What can one expect from a society of haves and haves not?
__

I'm sorry I posted the photo of the littered street.
Quote:
Originally Posted by Silverlaker View Post
ebay


Regarding the "litter" thread, funny, just before we got into that I was noticing on the same page in this photo from 1926 how the street level of Bixel Street looked remarkably similar to today....the litter tossed into the gutter and just left there on the left and in the vacant lot on the right....also the untended/overgrown median. Where was the management/owner of Whitehall Court and why not send one of their maintenance folks down to pick up the litter so nearby their property as I would do like I do near my own house now? I can just imagine them griping "why doesn't someone [of course this timeless "someone" always meaning someone "else"] do something about this litter? It was never thus years ago!
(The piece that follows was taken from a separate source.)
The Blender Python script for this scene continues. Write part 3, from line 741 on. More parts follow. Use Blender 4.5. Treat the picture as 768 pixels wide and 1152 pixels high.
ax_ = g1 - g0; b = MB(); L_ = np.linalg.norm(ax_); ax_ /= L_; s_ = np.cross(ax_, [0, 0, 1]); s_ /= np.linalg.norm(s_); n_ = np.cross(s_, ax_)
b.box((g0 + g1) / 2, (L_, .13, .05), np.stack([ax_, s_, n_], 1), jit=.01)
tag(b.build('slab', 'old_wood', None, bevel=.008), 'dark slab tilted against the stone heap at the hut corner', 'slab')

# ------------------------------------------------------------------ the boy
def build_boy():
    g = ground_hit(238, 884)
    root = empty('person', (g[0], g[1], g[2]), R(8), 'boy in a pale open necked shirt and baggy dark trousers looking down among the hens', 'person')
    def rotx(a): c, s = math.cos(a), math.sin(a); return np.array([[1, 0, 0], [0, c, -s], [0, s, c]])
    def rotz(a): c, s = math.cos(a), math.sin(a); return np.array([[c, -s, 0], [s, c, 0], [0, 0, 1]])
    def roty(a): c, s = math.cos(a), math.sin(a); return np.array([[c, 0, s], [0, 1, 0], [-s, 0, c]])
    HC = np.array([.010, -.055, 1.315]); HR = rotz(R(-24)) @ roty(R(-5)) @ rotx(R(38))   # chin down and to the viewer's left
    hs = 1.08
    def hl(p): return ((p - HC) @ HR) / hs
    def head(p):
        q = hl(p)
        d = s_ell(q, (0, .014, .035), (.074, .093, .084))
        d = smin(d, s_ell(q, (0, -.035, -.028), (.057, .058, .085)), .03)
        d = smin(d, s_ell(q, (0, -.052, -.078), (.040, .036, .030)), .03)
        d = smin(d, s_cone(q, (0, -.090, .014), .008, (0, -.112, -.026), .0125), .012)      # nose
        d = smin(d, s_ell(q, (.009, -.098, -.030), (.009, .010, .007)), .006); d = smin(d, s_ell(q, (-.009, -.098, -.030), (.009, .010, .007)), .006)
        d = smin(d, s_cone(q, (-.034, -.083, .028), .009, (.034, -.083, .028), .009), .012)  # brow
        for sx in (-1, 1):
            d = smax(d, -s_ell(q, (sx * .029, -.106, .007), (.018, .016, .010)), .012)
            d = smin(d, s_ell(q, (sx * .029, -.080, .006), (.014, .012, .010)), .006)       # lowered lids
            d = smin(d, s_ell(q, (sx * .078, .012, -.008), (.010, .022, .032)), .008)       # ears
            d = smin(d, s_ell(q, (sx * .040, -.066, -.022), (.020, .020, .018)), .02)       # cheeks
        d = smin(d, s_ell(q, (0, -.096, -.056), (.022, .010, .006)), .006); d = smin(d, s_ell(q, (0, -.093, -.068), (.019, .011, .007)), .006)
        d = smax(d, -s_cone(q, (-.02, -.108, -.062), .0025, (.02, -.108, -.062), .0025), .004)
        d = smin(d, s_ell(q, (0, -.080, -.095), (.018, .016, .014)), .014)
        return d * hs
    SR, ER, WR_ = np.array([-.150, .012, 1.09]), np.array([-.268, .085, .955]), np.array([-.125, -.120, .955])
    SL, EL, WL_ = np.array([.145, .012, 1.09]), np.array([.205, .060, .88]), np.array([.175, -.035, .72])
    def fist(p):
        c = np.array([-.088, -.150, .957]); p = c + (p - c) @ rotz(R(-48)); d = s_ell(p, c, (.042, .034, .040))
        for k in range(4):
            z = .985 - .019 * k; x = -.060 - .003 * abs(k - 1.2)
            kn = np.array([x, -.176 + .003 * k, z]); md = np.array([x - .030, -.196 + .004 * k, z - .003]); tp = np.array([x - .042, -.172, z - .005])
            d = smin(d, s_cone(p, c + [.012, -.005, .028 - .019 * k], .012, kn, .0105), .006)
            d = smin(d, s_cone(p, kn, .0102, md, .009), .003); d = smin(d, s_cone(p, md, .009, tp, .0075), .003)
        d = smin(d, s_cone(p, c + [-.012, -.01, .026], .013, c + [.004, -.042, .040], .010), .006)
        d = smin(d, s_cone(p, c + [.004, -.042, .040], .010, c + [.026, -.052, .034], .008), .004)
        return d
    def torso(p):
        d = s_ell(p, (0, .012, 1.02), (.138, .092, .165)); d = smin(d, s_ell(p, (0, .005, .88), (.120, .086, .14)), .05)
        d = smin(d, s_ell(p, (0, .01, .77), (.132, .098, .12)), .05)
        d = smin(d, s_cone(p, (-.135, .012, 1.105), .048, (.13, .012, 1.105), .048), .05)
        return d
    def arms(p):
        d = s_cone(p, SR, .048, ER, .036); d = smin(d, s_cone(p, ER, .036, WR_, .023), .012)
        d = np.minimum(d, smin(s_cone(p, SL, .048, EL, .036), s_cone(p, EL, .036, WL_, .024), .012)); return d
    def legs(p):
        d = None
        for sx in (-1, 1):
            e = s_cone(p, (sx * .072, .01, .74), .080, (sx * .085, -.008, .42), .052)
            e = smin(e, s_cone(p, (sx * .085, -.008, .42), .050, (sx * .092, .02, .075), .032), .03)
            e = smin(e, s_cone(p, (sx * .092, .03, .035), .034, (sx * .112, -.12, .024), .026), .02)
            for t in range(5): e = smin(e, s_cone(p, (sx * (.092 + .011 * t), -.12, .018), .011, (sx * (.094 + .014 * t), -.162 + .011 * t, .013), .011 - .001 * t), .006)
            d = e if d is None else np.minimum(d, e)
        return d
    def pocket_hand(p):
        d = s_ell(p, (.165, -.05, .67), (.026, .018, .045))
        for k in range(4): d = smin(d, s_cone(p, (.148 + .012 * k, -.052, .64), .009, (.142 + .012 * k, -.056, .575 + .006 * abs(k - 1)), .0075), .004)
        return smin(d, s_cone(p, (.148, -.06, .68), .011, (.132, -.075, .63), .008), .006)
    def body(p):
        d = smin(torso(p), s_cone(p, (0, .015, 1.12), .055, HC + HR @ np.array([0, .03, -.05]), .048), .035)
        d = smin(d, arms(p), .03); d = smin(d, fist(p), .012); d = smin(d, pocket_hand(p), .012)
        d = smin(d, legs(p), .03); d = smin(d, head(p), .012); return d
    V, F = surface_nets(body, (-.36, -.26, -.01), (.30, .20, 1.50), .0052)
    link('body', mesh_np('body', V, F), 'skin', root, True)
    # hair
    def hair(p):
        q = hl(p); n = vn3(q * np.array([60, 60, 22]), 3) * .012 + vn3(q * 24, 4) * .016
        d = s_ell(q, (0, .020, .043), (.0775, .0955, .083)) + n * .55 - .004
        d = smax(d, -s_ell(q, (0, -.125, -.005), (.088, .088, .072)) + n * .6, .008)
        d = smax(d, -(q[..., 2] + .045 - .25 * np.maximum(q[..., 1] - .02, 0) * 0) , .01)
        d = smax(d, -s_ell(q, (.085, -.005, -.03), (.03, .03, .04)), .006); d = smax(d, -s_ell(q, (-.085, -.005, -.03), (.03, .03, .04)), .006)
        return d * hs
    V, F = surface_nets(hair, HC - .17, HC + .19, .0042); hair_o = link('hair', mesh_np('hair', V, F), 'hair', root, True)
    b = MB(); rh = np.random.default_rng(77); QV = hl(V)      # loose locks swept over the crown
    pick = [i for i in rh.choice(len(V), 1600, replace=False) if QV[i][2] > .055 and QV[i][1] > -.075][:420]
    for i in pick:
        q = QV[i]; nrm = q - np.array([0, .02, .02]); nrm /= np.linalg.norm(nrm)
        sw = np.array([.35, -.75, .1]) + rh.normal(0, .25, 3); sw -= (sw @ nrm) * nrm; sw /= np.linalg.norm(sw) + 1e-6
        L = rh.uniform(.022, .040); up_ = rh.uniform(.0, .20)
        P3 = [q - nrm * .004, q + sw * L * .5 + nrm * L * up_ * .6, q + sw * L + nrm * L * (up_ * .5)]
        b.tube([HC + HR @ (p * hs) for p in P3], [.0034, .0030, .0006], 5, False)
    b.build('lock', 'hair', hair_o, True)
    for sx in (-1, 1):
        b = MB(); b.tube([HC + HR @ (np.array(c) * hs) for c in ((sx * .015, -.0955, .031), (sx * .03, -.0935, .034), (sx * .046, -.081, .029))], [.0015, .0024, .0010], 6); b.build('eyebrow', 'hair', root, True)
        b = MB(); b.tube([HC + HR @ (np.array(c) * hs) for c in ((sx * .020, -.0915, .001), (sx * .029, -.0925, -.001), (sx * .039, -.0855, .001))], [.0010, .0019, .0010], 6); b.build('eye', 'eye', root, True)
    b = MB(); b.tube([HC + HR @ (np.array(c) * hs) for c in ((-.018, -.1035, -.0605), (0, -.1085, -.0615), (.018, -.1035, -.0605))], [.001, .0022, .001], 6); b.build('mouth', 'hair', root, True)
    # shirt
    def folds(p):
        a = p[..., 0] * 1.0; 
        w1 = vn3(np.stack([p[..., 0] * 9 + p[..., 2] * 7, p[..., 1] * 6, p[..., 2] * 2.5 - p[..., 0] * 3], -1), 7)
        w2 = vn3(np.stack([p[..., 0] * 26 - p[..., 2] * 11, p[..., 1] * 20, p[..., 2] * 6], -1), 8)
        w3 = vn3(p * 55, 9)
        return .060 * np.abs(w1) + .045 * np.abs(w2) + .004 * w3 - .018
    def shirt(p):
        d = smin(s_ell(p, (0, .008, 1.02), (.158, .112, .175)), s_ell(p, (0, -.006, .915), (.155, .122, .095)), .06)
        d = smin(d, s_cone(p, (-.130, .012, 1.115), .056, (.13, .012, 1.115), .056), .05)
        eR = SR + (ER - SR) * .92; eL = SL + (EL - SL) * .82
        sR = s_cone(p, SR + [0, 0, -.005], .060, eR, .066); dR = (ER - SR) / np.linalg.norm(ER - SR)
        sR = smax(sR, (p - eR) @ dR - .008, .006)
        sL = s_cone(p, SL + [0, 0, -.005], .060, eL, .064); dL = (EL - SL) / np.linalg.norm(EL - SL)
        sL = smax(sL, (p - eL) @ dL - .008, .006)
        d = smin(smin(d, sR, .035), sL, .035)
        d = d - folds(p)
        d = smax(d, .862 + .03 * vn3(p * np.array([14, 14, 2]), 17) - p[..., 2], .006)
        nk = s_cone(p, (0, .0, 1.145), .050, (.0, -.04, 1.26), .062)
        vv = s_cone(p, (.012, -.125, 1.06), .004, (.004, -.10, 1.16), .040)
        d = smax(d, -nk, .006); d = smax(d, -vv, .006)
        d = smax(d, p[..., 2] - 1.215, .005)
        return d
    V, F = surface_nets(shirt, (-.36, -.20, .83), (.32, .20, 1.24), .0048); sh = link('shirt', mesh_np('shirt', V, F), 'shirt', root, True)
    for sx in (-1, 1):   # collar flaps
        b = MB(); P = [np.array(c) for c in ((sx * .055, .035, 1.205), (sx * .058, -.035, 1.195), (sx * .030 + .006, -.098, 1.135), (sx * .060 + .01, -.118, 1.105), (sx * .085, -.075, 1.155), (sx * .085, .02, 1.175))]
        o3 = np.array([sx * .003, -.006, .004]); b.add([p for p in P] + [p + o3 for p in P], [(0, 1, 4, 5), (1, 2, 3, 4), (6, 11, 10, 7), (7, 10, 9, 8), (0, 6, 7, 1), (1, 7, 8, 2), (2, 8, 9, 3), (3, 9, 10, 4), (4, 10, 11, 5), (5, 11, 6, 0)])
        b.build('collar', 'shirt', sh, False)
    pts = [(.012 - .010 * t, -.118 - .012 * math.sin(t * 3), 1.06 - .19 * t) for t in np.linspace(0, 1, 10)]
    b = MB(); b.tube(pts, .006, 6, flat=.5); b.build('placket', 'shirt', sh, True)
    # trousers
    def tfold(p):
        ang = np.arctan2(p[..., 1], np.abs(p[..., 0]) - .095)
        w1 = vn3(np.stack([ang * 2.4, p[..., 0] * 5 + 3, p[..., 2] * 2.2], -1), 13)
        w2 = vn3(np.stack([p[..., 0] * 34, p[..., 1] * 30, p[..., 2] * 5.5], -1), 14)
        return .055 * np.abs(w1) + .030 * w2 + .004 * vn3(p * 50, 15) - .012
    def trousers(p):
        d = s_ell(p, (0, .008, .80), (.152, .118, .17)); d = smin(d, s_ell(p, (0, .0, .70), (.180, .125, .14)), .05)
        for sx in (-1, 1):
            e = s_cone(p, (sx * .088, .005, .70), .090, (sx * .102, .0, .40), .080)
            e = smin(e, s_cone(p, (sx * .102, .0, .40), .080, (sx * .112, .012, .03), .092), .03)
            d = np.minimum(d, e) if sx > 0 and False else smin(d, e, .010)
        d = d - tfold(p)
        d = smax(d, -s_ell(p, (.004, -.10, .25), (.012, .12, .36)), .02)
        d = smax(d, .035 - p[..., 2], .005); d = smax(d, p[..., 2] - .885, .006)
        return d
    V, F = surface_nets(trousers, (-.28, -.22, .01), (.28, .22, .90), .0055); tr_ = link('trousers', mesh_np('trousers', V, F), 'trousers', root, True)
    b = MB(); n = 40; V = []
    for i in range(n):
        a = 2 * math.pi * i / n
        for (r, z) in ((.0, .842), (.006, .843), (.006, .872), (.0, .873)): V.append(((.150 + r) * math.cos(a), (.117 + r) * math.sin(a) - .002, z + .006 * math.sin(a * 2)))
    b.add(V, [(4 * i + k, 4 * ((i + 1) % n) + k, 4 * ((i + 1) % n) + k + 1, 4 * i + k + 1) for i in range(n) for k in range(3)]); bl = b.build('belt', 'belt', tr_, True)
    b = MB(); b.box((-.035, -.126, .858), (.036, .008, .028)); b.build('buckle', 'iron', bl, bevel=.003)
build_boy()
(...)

Must have been the war."

This site has often surprised me by how times have changed so much in many ways, yet in other respects not much at all. A couple examples of things that have gotten my notice in a fun familiar way in old photos here are the vegetarian restaurant on Hill St at the base of the Angels Flight (LA at the leading edge of health trends even then) around 1900 and also the surprising number of Spanish language businesses and advertisements in late 19th century early 20th c LA...particularly the areas around Main/Broadway/Temple north to the Plaza. The past often tends to get idealized in peoples minds as a fantasy place of mental comfort and retreat (idyllic/idealized childhood memories), but people really have not really changed that much. When I took Latin years ago, a special delight was being able to read the etched graffiti of ancient Romans preserved in the walls of Pompeii & Herculaneum (though admittedly I would have been one of the ancient citizens of the day lobbying the local Consul to help stamp it out lest it ruin the lovely area around the amphitheater/baths as I hate graffiti and probably would have then as well!)
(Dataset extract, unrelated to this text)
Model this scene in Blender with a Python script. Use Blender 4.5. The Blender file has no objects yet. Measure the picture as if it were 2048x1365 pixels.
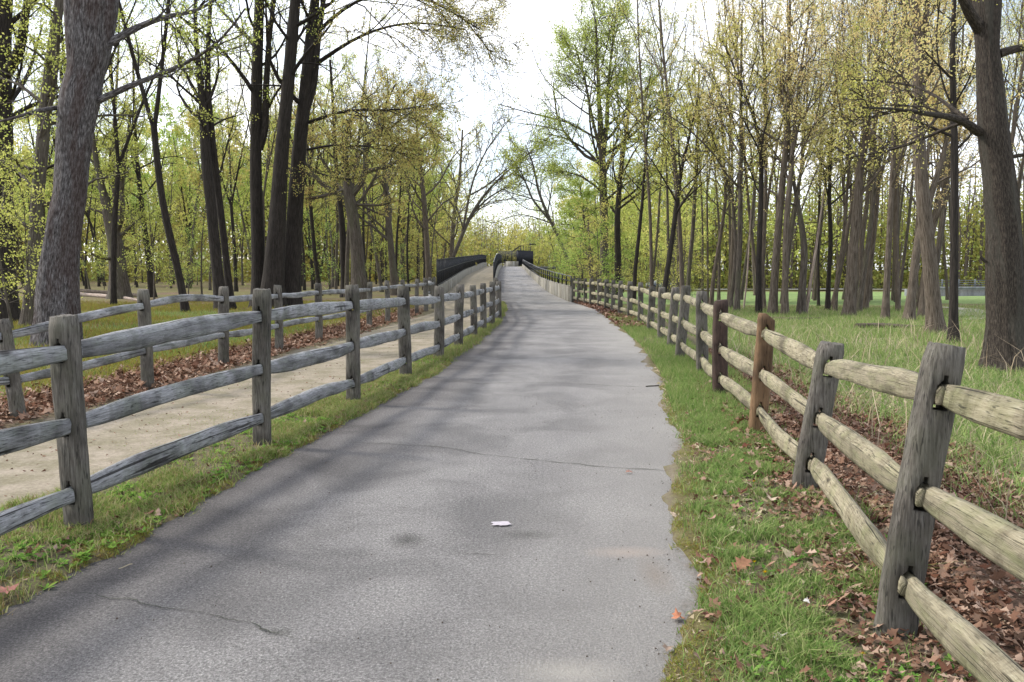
import bpy, math, random
import numpy as np
from mathutils import Vector

# ------------------------------------------------------------------ camera, sky, sun, exposure
S = bpy.context.scene
C = S.collection
FPX = 1638.0; CX = 1024.0; CY = 682.5; EYE = 1.55; HOR = 543.0
PITCH = math.atan((CY-HOR)/FPX)
cam = bpy.data.cameras.new('camera'); camo = bpy.data.objects.new('camera', cam); C.objects.link(camo)
camo.location = (0, 0, EYE); camo.rotation_euler = (math.pi/2-PITCH, 0, 0)
cam.sensor_width = 36; cam.lens = 36*FPX/2048; cam.clip_end = 3000; cam.clip_start = 0.05
S.camera = camo
SUN_EL = math.radians(42); SUN_AZ = math.radians(-72)      # azimuth from +Y towards +X; the sun is to the left, a little ahead
W = bpy.data.worlds.new('World'); S.world = W; W.use_nodes = True
nt = W.node_tree; nt.nodes.clear()
o_ = nt.nodes.new('ShaderNodeOutputWorld'); bg = nt.nodes.new('ShaderNodeBackground')
sky = nt.nodes.new('ShaderNodeTexSky'); sky.sky_type = 'NISHITA'; sky.sun_disc = False
sky.sun_elevation = SUN_EL; sky.sun_rotation = SUN_AZ; sky.air_density = 1.0; sky.dust_density = 2.0
tc = nt.nodes.new('ShaderNodeTexCoord'); mp = nt.nodes.new('ShaderNodeMapping'); mp.inputs['Scale'].default_value = (1, 1, 2.2)
nz = nt.nodes.new('ShaderNodeTexNoise'); nz.inputs['Scale'].default_value = 2.3; nz.inputs['Detail'].default_value = 6; nz.inputs['Roughness'].default_value = .55
rp = nt.nodes.new('ShaderNodeValToRGB'); rp.color_ramp.elements[0].position = .42; rp.color_ramp.elements[1].position = .60
rp.color_ramp.elements[0].color = (.2, .2, .2, 1); rp.color_ramp.elements[1].color = (1, 1, 1, 1)
mx = nt.nodes.new('ShaderNodeMix'); mx.data_type = 'RGBA'
mx.inputs['B'].default_value = (8.1, 8.25, 8.75, 1)
L = nt.links.new
L(tc.outputs['Generated'], mp.inputs['Vector']); L(mp.outputs[0], nz.inputs['Vector']); L(nz.outputs['Fac'], rp.inputs[0])
L(rp.outputs[0], mx.inputs['Factor']); L(sky.outputs[0], mx.inputs['A']); L(mx.outputs['Result'], bg.inputs['Color'])
bg.inputs['Strength'].default_value = 0.128; L(bg.outputs[0], o_.inputs['Surface'])
sl = bpy.data.lights.new('sun', 'SUN'); sl.energy = 2.0; sl.angle = math.radians(6.5); sl.color = (1, .95, .87)
so = bpy.data.objects.new('sun', sl); C.objects.link(so)
sd = Vector((math.sin(SUN_AZ)*math.cos(SUN_EL), math.cos(SUN_AZ)*math.cos(SUN_EL), math.sin(SUN_EL)))
so.rotation_euler = sd.to_track_quat('Z', 'Y').to_euler(); so.location = (-30, 10, 40)
S.view_settings.view_transform = 'Standard'; S.view_settings.look = 'None'; S.view_settings.exposure = 1.05; S.view_settings.gamma = 1
S.view_settings.use_curve_mapping = False
S.render.engine = 'CYCLES'
S.cycles.max_bounces = 6; S.cycles.diffuse_bounces = 3; S.cycles.glossy_bounces = 2; S.cycles.transmission_bounces = 3; S.cycles.transparent_max_bounces = 4
S.cycles.use_denoising = True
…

Good catch, Silverlaker. It's much along the lines of what I was thinking and it reminds of the recent photos I posted of the Pioneer Memorial at Fort Moore Hill. It also reminds me of the old and uncared for people and houses on Bunker Hill when I was a kid. My family didn't go near Bunker Hill if we could avoid it. It was dirty, often scary. It was also a mostly Caucasian (White) neighborhood, not that race or ethnicity is to blame, but only a factor. What bunker Hill taught me is that blight is used an agent for change. From what I understand, the grand palaces of Bunker Hill (not cheaply built) became a convenient blight to land developers not long after their construction. I see the same pattern happening at the Pioneer Memorial now. It has been neglected for 40 years now, and the city's covenant to keep the memorial has faded into obscurity, pressed, I'm certain, by the high value of the land on which it stands.